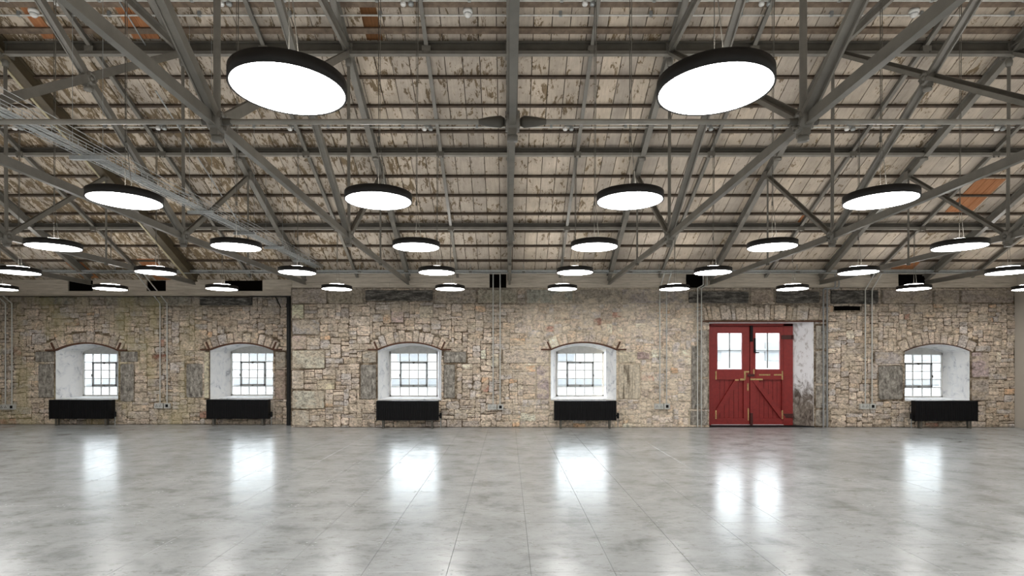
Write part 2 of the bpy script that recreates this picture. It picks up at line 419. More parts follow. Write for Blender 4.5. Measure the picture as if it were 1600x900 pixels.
def build_wall(name, ops, Y, xa, xb, ztop, thick_y):
    m = MB(); cur = xa; cb = xa
    for o in ops:
        bx0 = o.get('bx0', o['x0']+o['sp']); bx1 = o.get('bx1', o['x1']-o['sp']); Yi = o['Yi']; o['bx0'], o['bx1'] = bx0, bx1
        wm = 1
        # solid pier up to the springing; splayed side carries whitewash; behind the frame plane the wall goes on
        zs = o['zs']; bzs = zs-.02
        m.loft([(cur, Y, 0), (o['x0'], Y, 0), (o['x0'], Y, ztop), (cur, Y, ztop)],
               [(cb, Yi, 0), (bx0, Yi, 0), (bx0, Yi, ztop), (cb, Yi, ztop)], [0, wm, 0, 3 if o['n'] == 'door' and False else 1])
        if o['z0'] > 0:
            m.loft([(o['x0'], Y, 0), (o['x1'], Y, 0), (o['x1'], Y, o['z0']), (o['x0'], Y, o['z0'])],
                   [(bx0, Yi, 0), (bx1, Yi, 0), (bx1, Yi, o['z0']+.03), (bx0, Yi, o['z0']+.03)], [0, 0, wm, 0])
        fa = arc(o['x0'], o['x1'], zs, o['zc']); ba = arc(bx0, bx1, bzs, bzs+(o['zc']-zs)*.75)
        if o['n'] == 'door': ba = arc(bx0, bx1, 2.36, 2.36)
        n = len(fa)
        A = [(x, Y, z) for x, z in fa]+[(o['x1'], Y, ztop), (o['x0'], Y, ztop)]
        B = [(x, Yi, z) for x, z in ba]+[(bx1, Yi, ztop), (bx0, Yi, ztop)]
        m.loft(A, B, [wm]*(n-1)+[0, 0, 0])
        cur = o['x1']; cb = bx1
    m.loft([(cur, Y, 0), (xb, Y, 0), (xb, Y, ztop), (cur, Y, ztop)], [(cb, ops[-1]['Yi'], 0), (xb, ops[-1]['Yi'], 0), (xb, ops[-1]['Yi'], ztop), (cb, ops[-1]['Yi'], ztop)], [0, 0, 0, 1])
    return tag(m.build(name, [M['mortar'], M['whitewash'], M['peelwash'], M['mortar']]), kind='structure')
wall = {}
wall['M'] = build_wall('wall_back', OP['M'], YW, XC, XR+.35, 3.165, 0)
wall['L'] = build_wall('wall_back_recess', OP['L'], YL, XLFT-.3, XC, 3.10, 0)
# peeled whitewash pier beside the door, as the reveal's own facing
rv = MB(); Yf, Yb = YW+.002, 12.80
rv.add([(6.932, Yf, 0), (6.592, Yb, 0), (6.592, Yb, 2.36), (6.932, Yf, 2.383), (6.95, Yf+.01, 0), (6.95, Yf+.01, 2.383)], [(0, 1, 2, 3), (0, 3, 5, 4)])
rv.build('reveal_plaster', M['peelwash'], wall['M'])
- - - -
TASK STATEMENT - Without the pictures, repeat the listing above exactly.

RESULT OF THE TASK -
Write part 2 of the bpy script that recreates this picture. It picks up at line 419. More parts follow. Write for Blender 4.5. Measure the picture as if it were 1600x900 pixels.
def build_wall(name, ops, Y, xa, xb, ztop, thick_y):
    m = MB(); cur = xa; cb = xa
    for o in ops:
        bx0 = o.get('bx0', o['x0']+o['sp']); bx1 = o.get('bx1', o['x1']-o['sp']); Yi = o['Yi']; o['bx0'], o['bx1'] = bx0, bx1
        wm = 1
        # solid pier up to the springing; splayed side carries whitewash; behind the frame plane the wall goes on
        zs = o['zs']; bzs = zs-.02
        m.loft([(cur, Y, 0), (o['x0'], Y, 0), (o['x0'], Y, ztop), (cur, Y, ztop)],
               [(cb, Yi, 0), (bx0, Yi, 0), (bx0, Yi, ztop), (cb, Yi, ztop)], [0, wm, 0, 3 if o['n'] == 'door' and False else 1])
        if o['z0'] > 0:
            m.loft([(o['x0'], Y, 0), (o['x1'], Y, 0), (o['x1'], Y, o['z0']), (o['x0'], Y, o['z0'])],
                   [(bx0, Yi, 0), (bx1, Yi, 0), (bx1, Yi, o['z0']+.03), (bx0, Yi, o['z0']+.03)], [0, 0, wm, 0])
        fa = arc(o['x0'], o['x1'], zs, o['zc']); ba = arc(bx0, bx1, bzs, bzs+(o['zc']-zs)*.75)
        if o['n'] == 'door': ba = arc(bx0, bx1, 2.36, 2.36)
        n = len(fa)
        A = [(x, Y, z) for x, z in fa]+[(o['x1'], Y, ztop), (o['x0'], Y, ztop)]
        B = [(x, Yi, z) for x, z in ba]+[(bx1, Yi, ztop), (bx0, Yi, ztop)]
        m.loft(A, B, [wm]*(n-1)+[0, 0, 0])
        cur = o['x1']; cb = bx1
    m.loft([(cur, Y, 0), (xb, Y, 0), (xb, Y, ztop), (cur, Y, ztop)], [(cb, ops[-1]['Yi'], 0), (xb, ops[-1]['Yi'], 0), (xb, ops[-1]['Yi'], ztop), (cb, ops[-1]['Yi'], ztop)], [0, 0, 0, 1])
    return tag(m.build(name, [M['mortar'], M['whitewash'], M['peelwash'], M['mortar']]), kind='structure')
wall = {}
wall['M'] = build_wall('wall_back', OP['M'], YW, XC, XR+.35, 3.165, 0)
wall['L'] = build_wall('wall_back_recess', OP['L'], YL, XLFT-.3, XC, 3.10, 0)
# peeled whitewash pier beside the door, as the reveal's own facing
rv = MB(); Yf, Yb = YW+.002, 12.80
rv.add([(6.932, Yf, 0), (6.592, Yb, 0), (6.592, Yb, 2.36), (6.932, Yf, 2.383), (6.95, Yf+.01, 0), (6.95, Yf+.01, 2.383)], [(0, 1, 2, 3), (0, 3, 5, 4)])
rv.build('reveal_plaster', M['peelwash'], wall['M'])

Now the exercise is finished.